A good default for most apps: lead with baseline, offer demographic on tap, hold global for moments where the curiosity payoff justifies the comparison framing.


Daily Cadence

Comparisons are computed daily. That’s both a strength and a limit.

The strength: you get fresh context every morning, on the same cadence the user is opening the app to check their numbers. Daily is the natural cadence for “how am I doing today” UX.

The limit: a single day’s value can be noisy. The user who slept 5 hours last night because of a flight will look “very_low” against baseline — that’s true today, but it’s not a pattern. Don’t fire production logic on a single day’s very_low without a guardrail. Either require persistence (the same state for several days running), or pair with a trend (daily comparison + weekly trend reduces false positives substantially).

This is part of why trends and comparisons complement each other rather than overlap. A trend filters noise to give you direction; a comparison gives you context for today. The combination — “decreasing trend AND very_low baseline” — is far more reliable than either alone.


Missing Data

Comparisons depend on the user having data and on Sahha having reference data for the lens.

  • No baseline yet. A new user without 30 days of history won’t get a baseline comparison. The value: null case can occur — handle it as “still building your typical pattern” rather than “no data.”
  • Demographic gaps. Users without demographic information on the profile won’t get a demographic comparison. The lens simply isn’t returned for that user — don’t assume an empty data array means no signal; check which lenses are present.
  • Sparse days. A day with no contributing data (no biomarker reading, no score) won’t generate a comparison for that metric on that day.

In product logic, treat each lens as independently optional. Render the ones that are present; gracefully suppress the ones that aren’t.
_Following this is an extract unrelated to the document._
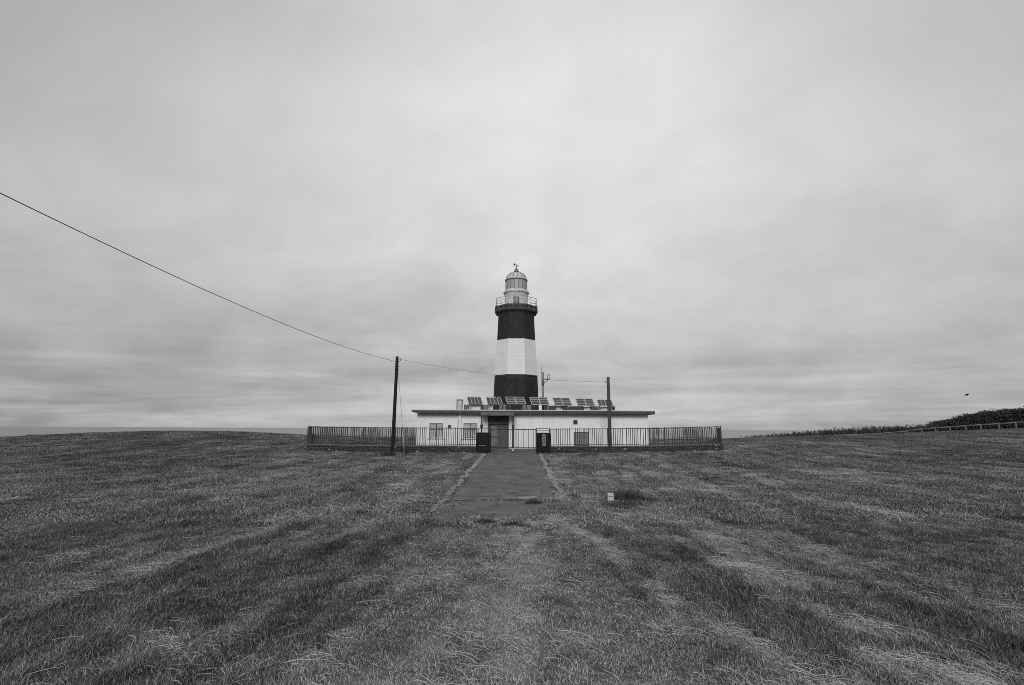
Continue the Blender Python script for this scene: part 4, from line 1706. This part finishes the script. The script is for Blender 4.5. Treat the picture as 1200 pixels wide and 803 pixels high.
def leaf(c, s):
    n = Vector((rs.gauss(0, 1), rs.gauss(0, 1), rs.gauss(.6, .8))).normalized()
    a = n.cross(Vector((rs.random(), rs.random(), rs.random() + .01))).normalized()
    b = n.cross(a)
    o = len(sv)
    for q in (a * s - b * s * .1, b * s * .5, -a * s, -b * s * .45):
        sv.append(tuple(c + q))
    sf.append((o, o + 1, o + 2, o + 3))


prof_px = [(868, 512.6, 512.0), (890, 511.4, 509.8), (930, 509.5, 507.0), (960, 506.8, 504.0), (1000, 506.0, 500.8), (1040, 503.5, 500.0), (1080, 500.5, 498.5), (1100, 498.5, 494.5),
           (1118, 497, 491), (1136, 495, 486.5), (1150, 493, 484), (1165, 492, 482.5), (1180, 491, 481), (1200, 490, 479.6), (1240, 488, 478)]
for k in range(1700):
    px = 868 + (1250 - 868) * rs.random() ** .85
    for (a, b) in zip(prof_px[:-1], prof_px[1:]):
        if a[0] <= px <= b[0]:
            q = (px - a[0]) / (b[0] - a[0])
            top = a[2] + (b[2] - a[2]) * q
    Yr = 86 - 14 * max(0, px - 968) / 268 + 1.2
    Y = Yr + rs.random() ** 1.4 * 9
    big = max(0.0, min(1.0, (px - 1070) / 90))
    p = P(px, top, Y)
    g = hz(p.x, p.y)
    H = max(.35, p.z - g) * rs.uniform(.68, 1.10)
    if big < .3:
        H *= rs.uniform(.75, 1.12)
    w = .6 + .6 * big * rs.uniform(.5, 1.1)
    # twig
    nl = int(34 + 90 * big)
    spike = rs.random() < .22 * (1 - big)
    for _ in range(nl):
        z = H * rs.random() ** (.75)
        rr_ = w * math.sqrt(rs.random()) * (1 - .75 * (z / H) ** 1.5) * (.35 if spike else 1)
        a = rs.uniform(0, 6.283)
        leaf(Vector((p.x + rr_ * math.cos(a), p.y + rr_ * math.sin(a), g + z)), rs.uniform(.05, .14) * (.8 + .4 * big))
    if big > .25 and rs.random() < .5:      # windswept sprays leaning away from the sea wind
        q0 = Vector((p.x + rs.uniform(-.4, .4), p.y, g + H * rs.uniform(.75, 1.0)))
        for m_ in range(16):
            t = m_ / 15
            leaf(q0 + Vector((-1.1 * t, rs.gauss(0, .05), .35 * t - .28 * t * t + rs.gauss(0, .05))), .12 * (1.1 - .6 * t))
    o = len(sv)
    for (dx, z) in ((-.03, g - .1), (.03, g - .1), (.012, g + H), (-.012, g + H)):
        sv.append((p.x + dx, p.y, z))
    sf.append((o, o + 1, o + 2, o + 3))
mb = MB()
mb.add(sv, sf, 0)
scrub = mb.build('scrub', LEAF, origin=rpts[5])
scrub['kind'] = 'stuff'
tag(scrub, 'dark windswept scrub thickening up the slope behind the rail fence', 'scrub')

# ------------------------------------------------------------------ low dark plank seat on the cliff edge
BYY = 57.6
b0, b1 = P(33.2, 509.9, BYY), P(57.0, 509.9, BYY)
gb = hz((b0.x + b1.x) / 2, BYY)
bt = thing('low_bench', 'low dark plank on short feet at the far edge of the field, against the sea', 'bench', ((b0.x + b1.x) / 2, BYY, gb))
mb = MB()
zb2 = max(b0.z, gb + .36)
mb.box(b0.x, b1.x, BYY - .18, BYY + .18, zb2 - .08, zb2 + .05, bev=.01)
mb.build('seat', M['black_metal'], bt)
for xx in (b0.x + .42, b1.x - .4):
    mb = MB()
    mb.box(xx - .22, xx + .22, BYY - .14, BYY + .14, hz(xx, BYY) - .1, zb2 - .05, bev=.01)
    mb.build('foot', M['black_metal'], bt)

# ------------------------------------------------------------------ bird
bp_ = P(1133, 462.6, 45)
s = 45 / F * .8


def bird():
    t = thing('bird', 'small dark bird gliding low in the sky above the scrub', 'bird', bp_)
    me = bpy.data.meshes.new('bird_skin')
    mb = MB()
    # body: a tapering spindle from tail to beak, pointing up to the photo's side
    d = Vector((1.0, -.25, .42)).normalized()
    L = 3.8 * s
    prof_b = [(-.62, .012), (-.5, .03), (-.3, .05), (0, .085), (.22, .075), (.34, .045), (.42, .052), (.50, .04), (.56, .012), (.64, .003)]
    mb.tube([bp_ + d * (L * a) for a, _ in prof_b], [r * 1.15 for _, r in prof_b], 10)
    # tail fan
    side = d.cross(Vector((0, 0, 1))).normalized()
    base = bp_ - d * L * .5
    mb.add([base - side * .02, base + side * .02, base - d * .16 + side * .07, base - d * .18, base - d * .16 - side * .07], [(0, 1, 2, 3, 4)])
    mb.build('body', M['bird'], t)
    for sg in (-1, 1):
        w = MB()
        root_f, root_b = bp_ + d * .10, bp_ - d * .09
        out = side * sg
        sh = [(0, .10, -.09, .03), (.16, .13, -.10, .07), (.30, .10, -.11, .05), (.44, .02, -.12, .0), (.52, -.08, -.13, -.03)]
        vv, ff = [], []
        for (q, a, b, z) in sh:
            vv.append(bp_ + out * q + d * a + Vector((0, 0, z)))
            vv.append(bp_ + out * q + d * b + Vector((0, 0, z - .01)))
        for (q, a, b, z) in sh:
            vv.append(bp_ + out * q + d * a + Vector((0, 0, z + .014)))
            vv.append(bp_ + out * q + d * b + Vector((0, 0, z - .004)))
        n = len(sh)
        for i in range(n - 1):
            ff.append((2 * i, 2 * i + 1, 2 * i + 3, 2 * i + 2))
            ff.append((2 * n + 2 * i, 2 * n + 2 * i + 2, 2 * n + 2 * i + 3, 2 * n + 2 * i + 1))
        w.add(vv, ff)
        w.v = [tuple(bp_ + (Vector(q) - bp_) * .62) for q in w.v]
        w.build('wing', M['bird'], t)


bird()

# ------------------------------------------------------------------ sky and light
SUN_EL, SUN_AZ = math.radians(30), math.radians(186)     # behind the camera, a little to its left
world = bpy.data.worlds.new('World')
sc.world = world
world.use_nodes = True
nt = world.node_tree
bg = nt.nodes['Background']
bg.inputs['Strength'].default_value = .10
sky = nt.nodes.new('ShaderNodeTexSky')
sky.sky_type = 'NISHITA'
sky.sun_disc = False
sky.sun_elevation = SUN_EL
sky.sun_rotation = SUN_AZ
bw = nt.nodes.new('ShaderNodeRGBToBW')
nt.links.new(sky.outputs[0], bw.inputs[0])


def node(tp, **kw):
    q = nt.nodes.new(tp)
    for k, v in kw.items():
        setattr(q, k, v)
    return q


def math_(op, a, b=None, c=None):
    q = node('ShaderNodeMath', operation=op)
    for i, v in enumerate((a, b, c)):
        if v is None:
            continue
        if isinstance(v, (int, float)):
            q.inputs[i].default_value = v
        else:
            nt.links.new(v, q.inputs[i])
    return q.outputs[0]


tc = node('ShaderNodeTexCoord')
sep = node('ShaderNodeSeparateXYZ')
nt.links.new(tc.outputs['Generated'], sep.inputs[0])
dx, dy, dz = sep.outputs
zc = math_('MAXIMUM', dz, 0.0)
den = math_('ADD', zc, .42)
u = math_('DIVIDE', dx, den)
v = math_('DIVIDE', dy, den)


def cloud(su, sv, scale, detail, rough, off, dist=0.0):
    cb = node('ShaderNodeCombineXYZ')
    nt.links.new(math_('MULTIPLY', u, su), cb.inputs[0])
    nt.links.new(math_('MULTIPLY', v, sv), cb.inputs[1])
    cb.inputs[2].default_value = off
    q = node('ShaderNodeTexNoise')
    q.inputs['Scale'].default_value = scale
    q.inputs['Detail'].default_value = detail
    q.inputs['Roughness'].default_value = rough
    q.inputs['Distortion'].default_value = dist
    nt.links.new(cb.outputs[0], q.inputs['Vector'])
    return math_('SUBTRACT', q.outputs['Fac'], .5)


c1 = cloud(1.0, 1.2, 1.5, 6, .50, 3.1, .5)
c2 = cloud(1.1, 1.25, 4.2, 8, .55, 9.3, .6)
bc = node('ShaderNodeCombineXYZ')
nt.links.new(math_('MULTIPLY', dx, 1.5), bc.inputs[0])
nt.links.new(math_('MULTIPLY', dy, 1.5), bc.inputs[1])
nt.links.new(math_('MULTIPLY', dz, 20.0), bc.inputs[2])
bq = node('ShaderNodeTexNoise')
bq.inputs['Scale'].default_value = 1.0
bq.inputs['Detail'].default_value = 7
bq.inputs['Roughness'].default_value = .6
bq.inputs['Distortion'].default_value = .35
nt.links.new(bc.outputs[0], bq.inputs['Vector'])
bm_ = node('ShaderNodeMapRange')
bm_.inputs['From Min'].default_value = .05
bm_.inputs['From Max'].default_value = .19
bm_.inputs['To Min'].default_value = 1.0
bm_.inputs['To Max'].default_value = 0.0
nt.links.new(zc, bm_.inputs['Value'])
c3 = math_('MULTIPLY', math_('SUBTRACT', bq.outputs['Fac'], .5), bm_.outputs['Result'])
el = node('ShaderNodeValToRGB')
nt.links.new(zc, el.inputs['Fac'])
STOPS = [(0.0, .41), (.02, .38), (.05, .33), (.10, .37), (.18, .47), (.30, .575), (.48, .60), (.70, .57), (1.0, .52)]
cr = el.color_ramp
cr.elements[0].position, cr.elements[0].color = STOPS[0][0], grey(STOPS[0][1])
cr.elements[1].position, cr.elements[1].color = STOPS[-1][0], grey(STOPS[-1][1])
for p_, v_ in STOPS[1:-1]:
    cr.elements.new(p_).color = grey(v_)
cr.interpolation = 'B_SPLINE'
# bright overcast ahead; its falloff puts lens vignetting into the sky colour
ld = P(660, 170, 100) - Vector((0, 0, EYE))
ld.normalize()
dot = math_('ADD', math_('ADD', math_('MULTIPLY', dx, ld.x), math_('MULTIPLY', dy, ld.y)), math_('MULTIPLY', dz, ld.z))
lw = node('ShaderNodeMapRange')
lw.inputs['From Min'].default_value = .08
lw.inputs['From Max'].default_value = .60
lw.inputs['To Min'].default_value = .26
lw.inputs['To Max'].default_value = .70
nt.links.new(zc, lw.inputs['Value'])
fall = math_('SUBTRACT', 1.0, math_('POWER', math_('MAXIMUM', dot, 0.0), 4.0))
lobe = math_('MULTIPLY_ADD', math_('MULTIPLY', fall, lw.outputs['Result']), -1.0, 1.10)
low = node('ShaderNodeMapRange')
low.inputs['From Min'].default_value = .02
low.inputs['From Max'].default_value = .45
low.inputs['To Min'].default_value = 1.0
low.inputs['To Max'].default_value = .45
nt.links.new(zc, low.inputs['Value'])
tex = math_('ADD', math_('MULTIPLY', c1, .85), math_('ADD', math_('MULTIPLY', c2, .55), math_('MULTIPLY', c3, 2.3)))
tex = math_('MULTIPLY_ADD', math_('MULTIPLY', tex, low.outputs['Result']), 1.0, 1.0)
val = math_('MULTIPLY', math_('MULTIPLY', el.outputs['Color'], lobe), tex)
val = math_('MULTIPLY', val, 10.0)
gd = P(625, 340, 100) - Vector((0, 0, EYE))      # bright halo behind the tower, put into the sky colour
gd.normalize()
gdot = math_('ADD', math_('ADD', math_('MULTIPLY', dx, gd.x), math_('MULTIPLY', dy, gd.y)), math_('MULTIPLY', dz, gd.z))
glow = math_('MULTIPLY_ADD', math_('POWER', math_('MAXIMUM', gdot, 0.0), 50.0), .07, 1.0)
val = math_('MULTIPLY', val, glow)
mixv = math_('ADD', math_('MULTIPLY', val, .95), math_('MULTIPLY', bw.outputs[0], .05))
nt.links.new(mixv, bg.inputs['Color'])

sd = bpy.data.lights.new('sun', 'SUN')
sd.energy = 1.5
sd.angle = math.radians(25)
sd.color = (1.0, 1.0, 1.0)
so = bpy.data.objects.new('sun', sd)
C.objects.link(so)
sdir = Vector((math.sin(SUN_AZ) * math.cos(SUN_EL), math.cos(SUN_AZ) * math.cos(SUN_EL), math.sin(SUN_EL)))
so.rotation_euler = sdir.to_track_quat('Z', 'Y').to_euler()
so.location = sdir * 60

sc.view_settings.view_transform = 'Standard'
sc.view_settings.look = 'None'
sc.view_settings.gamma = 1
sc.view_settings.exposure = 0.25
sc.view_settings.use_curve_mapping = False
sc.render.engine = 'CYCLES'
sc.cycles.use_denoising = False
sc.cycles.pixel_filter_type = 'BLACKMAN_HARRIS'
sc.cycles.filter_width = 0.9
sc.cycles.max_bounces = 5
sc.cycles.diffuse_bounces = 3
Production tip: Use the absence of a baseline lens as a signal in itself — it usually means the user is new and still building their personal baseline. A “you’ll start to see this in a few weeks” message in the UI sets expectations honestly and reduces the perception that the app is “missing data.”


Limits Today

  • Cadence: daily — comparisons are computed once per day, on the same schedule.
  • Baseline window: fixed at 30 days. Custom windows aren’t currently supported.
  • Lens set: three (baseline, demographic, global). Goal-based and cohort-based lenses are not on the immediate roadmap.
  • No customization: demographic cohort definitions and the state thresholds are managed by Sahha.